I got passion, all right, but it wasn’t the romantic kind. David went out to the garage, and then burst back into the house.

“You’ve marked my car! You’ve marked my PT Cruiser.”

I grabbed a Kleenex and wiped the lipstick off my rival.

“He’s mine,” I whispered.

Not long after that, my car was in the shop, so I had to drive the PT Cruiser. The narrow slit of a back window made it impossible to do anything safely except go forward.

“David,” I asked, “how do you drive this thing? You can’t see to back out.”

“I expect people to get out of the way.”

Who was this man?

Bad news came a short time later.

“Something terrible has happened,” David told me.
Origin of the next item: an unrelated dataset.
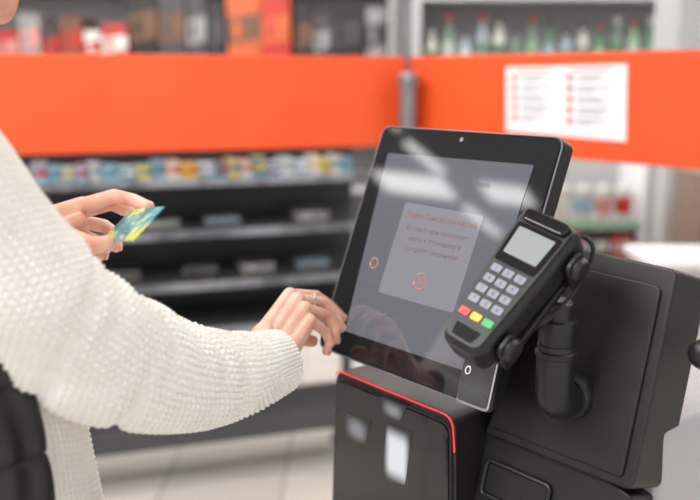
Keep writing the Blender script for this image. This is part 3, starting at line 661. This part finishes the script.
# knit garment surfaces
def knit(cfrac,rows,A):
    f=(cfrac-np.floor(cfrac))-.5
    ridge=np.cos(PI*f)
    st=.5+.5*np.cos(2*PI*(rows+.5*np.floor(cfrac)+.20*np.abs(f)*2))
    return A*(ridge**.8*(.30+.70*st**.8))
def sleeve(ctrl,rings,ncol,cpc,A,stitch,seed,fold,turn=True):
    n=ncol*cpc
    c_=crspline([tuple(p)+(r,) for p,r in ctrl],rings)
    pos=c_[:,:3]; rad=c_[:,3]
    seg=np.linalg.norm(np.diff(pos,axis=0),axis=1); s_=np.concatenate([[0],np.cumsum(seg)]); su_=np.linspace(0,s_[-1],rings)
    pos=np.stack([np.interp(su_,s_,pos[:,i]) for i in range(3)],1); rad=np.interp(su_,s_,rad)
    tan=np.gradient(pos,axis=0); tan/=np.linalg.norm(tan,axis=1)[:,None]
    nr=np.zeros_like(pos); v=np.array([0,0,1.]);
    for i in range(rings):
        v=v-tan[i]*v.dot(tan[i]); v/=np.linalg.norm(v); nr[i]=v
    bn=np.cross(tan,nr)
    th=np.arange(n)/n*2*PI; thm,sm=np.meshgrid(th,su_)
    L=s_[-1]; q=sm/L
    rng=np.random.RandomState(seed)
    wr=np.zeros_like(sm)
    for k in range(7):
        kf=rng.uniform(10,45); mth=rng.choice([1,2,3]); ph=rng.uniform(0,2*PI)
        wr+=np.sin(kf*sm+mth*thm+ph+1.5*np.sin(thm+ph))/(1+kf/18)
    env=fold[0]+fold[1]*np.exp(-((q-fold[2])/.16)**2)+fold[3]*np.exp(-((q-.88)/.07)**2)
    # a few soft creases inside the bend of the elbow
    cre=np.zeros_like(sm)
    if fold[4]:
        for k,(qc,w_,tc_) in enumerate(((.38,.014,-1.2),(.44,.016,-.9),(.50,.016,-1.4),(.57,.016,-.8),(.64,.016,-1.6),(.71,.014,-1.1),(.78,.014,-.7),(.84,.012,-1.5),(.46,.014,1.2),(.60,.014,1.5))):
            d_=(q-qc-.04*np.sin(thm-tc_))/w_
            cre-=np.exp(-d_**2)*(.5+.5*np.cos(thm-tc_))**1.5
    cuffz=np.clip((sm-(L-.045))/.012,0,1)          # ribbed cuff at the end
    fc=(thm/(2*PI)*ncol); rib=A*.8*np.cos(PI*((fc-np.floor(fc))-.5))
    kn=knit(fc,sm/stitch,A)*(1-cuffz*.6)+rib*cuffz*.6 - .0012*np.exp(-((sm-(L-.045))/.006)**2)
    r=rad[:,None]+wr*env+kn+cre*fold[4]
    P_=pos[:,None,:]+nr[:,None,:]*(r*np.cos(thm))[...,None]+bn[:,None,:]*(r*np.sin(thm))[...,None]
    if turn: # hem turned inward
        ex=[]
        for k,(dr,ds) in enumerate(((.0,.0015),(-.002,.0025),(-.004,.0),(-.005,-.006),(-.006,-.03))):
            rr=(rad[-1]+dr)+0*thm[-1]
            ex.append(pos[-1]+tan[-1]*ds+nr[-1]*(rr*np.cos(th))[:,None]+bn[-1]*(rr*np.sin(th))[:,None])
        P_=np.concatenate([P_,np.array(ex)],0)
    return gridmesh(P_)
ctrlR=[(P(-124,128,.86),.055),(P(-100,140,.83),.068),(P(-72,172,.82),.074),(P(-12,243,.85),.072),(P(46,308,.885),.072),(P(98,349,.93),.073),(P(145,369,.985),.070),(P(188,377,1.04),.064),(P(222,377,1.09),.058),(P(246,373,1.12),.052),(P(266,366,1.145),.0455),(P(282,360,1.165),.0405)]
ctrlL=[(SLs+rgt*.08+Zv*.02,.06),(SLs,.078),(SLs*.5+ELl*.5+fwd*-.01,.072),(ELl-Zv*.01,.070),(ELl*.5+WRl*.5-Zv*.01,.060),(ELl*.2+WRl*.8,.045),(WRl+(WRl-ELl).normalized()*.0,.036)]
def torso(levels,z0,z1,rings,n,off,a0,a1,ncol,A,stitch,quilt=0):
    lv=np.array(levels); z=np.linspace(z0,z1,rings)
    hw=np.interp(z,lv[:,0],lv[:,1]); hd=np.interp(z,lv[:,0],lv[:,2]); sh=np.interp(z,lv[:,0],lv[:,3])
    k=np.ones(9)/9
    def smo(x): return np.convolve(np.pad(x,4,'edge'),k,'valid')
    if rings>60: hw,hd,sh=smo(smo(hw)),smo(smo(hd)),smo(smo(sh))
    closed=abs(a1-a0-2*PI)<1e-6
    a=np.linspace(a0,a1,n,endpoint=not closed); am,zm=np.meshgrid(a,z)
    d=off+(knit(am/(2*PI)*ncol,zm/stitch,A) if A else 0)+.004*np.sin(9*zm+2*am)*(1 if A else .6)
    if quilt:
        d=d+quilt*np.sqrt(np.abs(np.sin(PI*zm/.085)))+.002*np.sin(30*am+12*np.sin(7*zm))
    fx=np.array(fwd); rx=np.array(rgt); c0=np.array([TC0.x,TC0.y,0])
    f_=(hd[:,None]+d)*np.cos(am)+sh[:,None]; r_=(hw[:,None]+d)*np.sin(am)
    return c0+f_[...,None]*fx+r_[...,None]*rx+zm[...,None]*np.array([0,0,1.])
LV=[(.74,.205,.165,.045),(.80,.205,.17,.045),(.95,.195,.165,.04),(1.1,.19,.155,.035),(1.25,.195,.14,.015),(1.36,.18,.115,0),(1.42,.13,.085,0),(1.455,.078,.072,0.01),(1.50,.07,.068,.02),(1.53,.07,.068,.02)]
tm=torso(LV,.80,1.50,480,840,.0,0,2*PI,110,.0030,.0080)
sw=joinmesh([sleeve(ctrlR,720,52,9,.0040,.0080,3,(.0006,.0028,.42,.0018,.009)),sleeve(ctrlL,240,40,6,.0022,.008,5,(.001,.003,.5,.001,0)),gridmesh(tm)])
link('sweater',sw,'knit',PR)
vt1=torso(LV,.74,1.36,300,300,.010,math.radians(74),math.radians(286),0,0,1,.010)
vt2=torso(LV,.74,1.36,300,300,.004,math.radians(74),math.radians(286),0,0,1,0)
loop=np.concatenate([vt1,vt2[:,::-1,:]],1)
link('quilted_vest',gridmesh(loop),'vest',PR)
jch=[]
for sg in(1,-1): jch.append([(tp(.085*sg,.03,.86),.105),(tp(.095*sg,.02,.50),.072),(tp(.095*sg,0,.12),.055)])
jch.append([(tp(-.08,.03,.84),.115),(tp(.08,.03,.84),.115)])
link('trousers',blobs(jch,.007,5),'denim',PR)
for sg in(1,-1): link('shoe',blobs([[(tp(.095*sg,-.03,.045),.043),(tp(.10*sg,.08,.042),.041),(tp(.10*sg,.16,.036),.035)]],.005,4),'shoe',PR)
# ring with stone on the middle finger
a_,b_=RH['middle'][0],RH['middle'][1]; d=(b_-a_).normalized(); c0=a_*.50+b_*.50; sx=d.orthogonal().normalized(); sy=d.cross(sx)
bm=bmesh.new(); tube(bm,[c0+sx*.0108*math.cos(2*PI*k/28)+sy*.0108*math.sin(2*PI*k/28) for k in range(29)],.0013,8,False)
rg=link('finger_ring',bmmesh(bm),'gold',PR)
nn=(NR-d*NR.dot(d)).normalized()
bm=bmesh.new(); bmesh.ops.create_icosphere(bm,subdivisions=1,radius=.0034,matrix=Matrix.Translation(c0+nn*.0126)); link('stone',bmmesh(bm),'stone',rg,smooth=False)
# bank card
e1=camv(.54,.71,.45).normalized(); e2=camv(.64,0,-.77); e2=(e2-e1*e2.dot(e1)).normalized(); en=e1.cross(e2)
A0=P(101,241,.995)
def CD(a,b_,c_=0): return A0+e1*a+e2*b_+en*c_
bm=bmesh.new(); prism(bm,roundpoly([CD(0,0),CD(.054,0),CD(.054,.0856),CD(0,.0856)],.0032,4),en*.0008)
cdr=tag(link('bank_card',bmmesh(bm),'card',smooth=False),'yellow and turquoise bank card held between thumb and fingers','bank card')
“Oh, my gosh, has someone died?”

“No. My PT Cruiser has been recalled.”

Such sorrow! Chrysler recalled every PT Cruiser built in the first two model years. More than 400,000 automobiles had to have their fuel tanks dropped six inches and foam spacers installed to keep the fuel pump from coming loose during a rollover.

David couldn’t believe his beloved car had a flaw. He took it down to the dealer, still in a state of disbelief.

When he got home, I figured he’d finally have something bad to say about the PT Cruiser.

“Shelley, do you know what would be nice?”

“Trading in your car?”

He looked shocked. “Of course not. I think you should get a PT Cruiser, too.”